Garbage pickup remains Town of Qualicum Beach service

Council rejects motion to join RDN’s contracted collection service

Qualicum Beach residents will continue to have the luxury of garbage pickup through the town’s services.

A vote to complete negotiations with the Regional District of Nanaimo to opt in to the RDN’s bylaw to provide garbage collection for single-family residential properties at the Town of Qualicum Beach’s committee of the whole meeting Thursday failed, with only Mayor Teunis Westbroek and Coun. Bill Luchtmeijer voting in favour.

The committee of the whole decisio provides recommendation to town council, but only a vote of council in a regular meeting can establish policy.

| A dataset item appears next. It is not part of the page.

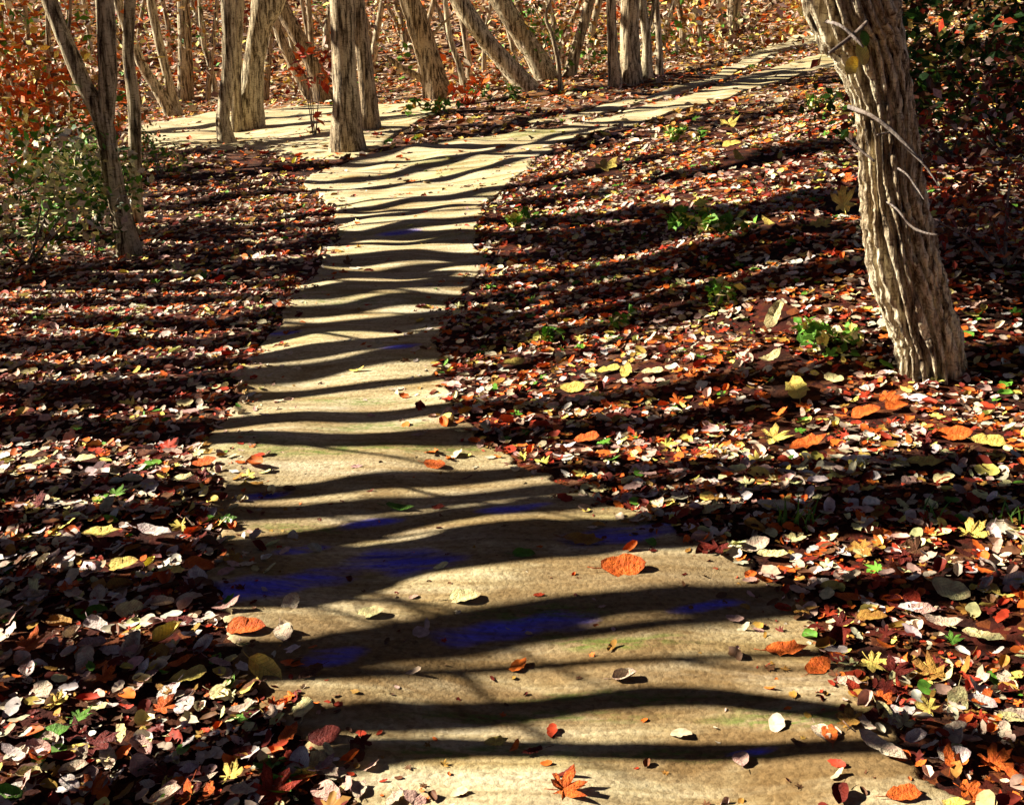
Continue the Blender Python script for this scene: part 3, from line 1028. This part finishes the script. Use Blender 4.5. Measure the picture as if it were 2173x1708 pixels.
def grass(u, v, n, h, lab):
    base = hit(u, v)
    o = MB()
    for _ in range(n):
        p = np.array([random.gauss(0, .045), random.gauss(0, .03), -.01])
        a = random.uniform(0, 6.28)
        d = np.array([math.cos(a), math.sin(a), 0])
        L = h * random.uniform(.6, 1.2)
        sd = np.array([-d[1], d[0], 0]) * .006
        pts = [p + d * L * .5 * t * t + np.array([0, 0, L * t * (1 - .2 * t)]) for t in np.linspace(0, 1, 5)]
        v_ = []
        for i, q in enumerate(pts):
            w = 1 - i / 4.3
            v_ += [q - sd * w, q + sd * w]
        o.add(np.array(v_), [(2 * i, 2 * i + 1, 2 * i + 3, 2 * i + 2) for i in range(4)], vary((.13, .26, .04), .3))
    ob = o.build('grass_tuft', M_FOL)
    ob.location = base
    tag(ob, lab, 'grass', 'grass tufts at the right edge of the path')


grass(1690, 1115, 26, .13, 'tall green grass tuft nearest the path in the shade stripe')
grass(1985, 1105, 14, .10, 'thin green grass tuft between the other two at the right')
grass(2130, 1110, 16, .11, 'green grass tuft at the right edge of the picture')
grass(1850, 935, 8, .05, 'tiny green grass tuft among orange leaves')

# far-off leafy undergrowth: one mass nobody could count
fm = MB()
cs = []
for _ in range(700):
    y = random.uniform(29, 62)
    x = random.uniform(-.62, .62) * y
    cs.append((np.array([x, y, float(zt(x, y)) + abs(random.gauss(0, 1.5)) + .1]), y))
for c, y in cs:
    if c[0] > -6 and y < 33 and c[0] < 12:
        c[2] = float(zt(c[0], c[1])) + random.random() * .7
    pal = random.choice((('ochre', 'orange', 'cream', 'pinkish'), ('orange', 'yellow', 'ochre'), ('cream', 'pale yellow', 'pinkish'), ('brown', 'brown', 'dark red'), ('pale yellow', 'ochre', 'pinkish'), ('orange', 'ochre', 'cream'), ('brown', 'pinkish', 'cream'), ('green', 'ochre', 'cream')))
    leaf_cloud(fm, [c], 46, random.choice((.25, .4, .6, .8)), pal, random.choice((.14, .20, .26)))
tag(fm.build('distant_undergrowth', M_FOL, smooth=False), 'mass of tan and orange autumn undergrowth filling the back of the wood', 'undergrowth', kind='stuff')

# ------------------------------------------------------------------ fallen leaves
LEAVES = []                      # dict records


def rec(pos, size, shape, colour, yaw, tilt, tdir, label=None):
    LEAVES.append(dict(p=np.asarray(pos, float), s=size, sh=shape, c=colour, yaw=yaw, tilt=tilt, td=tdir, label=label))


def on_path(x, y):
    return in_poly(PATH_POLY[0], x, y) | in_poly(PATH_POLY[1], x, y) | in_poly(PATH_POLY[2], x, y)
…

The motion previously came to council at the Nov. 15 committee of the whole meeting, after finance director John Marsh brought forward a report on the solid waste management services garbage collection process. The report included research that showed residents of Qualicum Beach were paying more than other residents in the region, including those in the City of Parksville.

RELATED: Qualicum Beach council debates outsourcing garbage pickup

However, some residents at the time came forward to say they would be willing to continue to pay more for the service, with one resident acknowledging the town’s service as a “luxury” she would be willing to pay for in taxes.

At the Dec. 14 meeting, Coun. Barry Avis said he didn’t support the motion because of the comments at the previous committee meeting. Avis said in a survey of town services, about eight per cent of respondents said they were in favour of contracting out the garbage collection, while about “85 per cent were completely happy with the current service.”

Coun. Anne Skipsey said she’d heard from residents they weren’t happy with the RDN’s services, adding she would also guess that “the union which represents all of our employees — our union employees — do not appear to be in favour.”

Laurence Amy, CUPE Local 401 vice-president, said employees were “very nervous” about losing jobs.

“As it sits right now, the seasonal workers are performing the garbage pickup and they are used on a 6-to-8 month basis depending on the need,” said Amy, adding the employees fear they might not be hired back.

With the potential outsourcing of garbage collection, town staff had said the employees working in garbage collection would be deployed to other departments such as public works or parks. Marsh previously said the town needs to hire additional staff for public works and parks, and by redeploying employees from garbage pickup to the other two department could save the town money.

Amy said at no point did the town approach the union about garbage rates.

“That would be something we would definitely entertain if you needed to keep your costs down,” Amy said.

At the end of the meeting, Westbroek suggested taking up Amy on his “offer” in reducing costs.

Amy said he didn’t offer the town a way to save money, adding he would need to get real numbers on costs and wages from the town.

Town council did vote on continuing to provide commercial garbage pickup and establishing a user fee system with the collection. The two motions passed unanimously.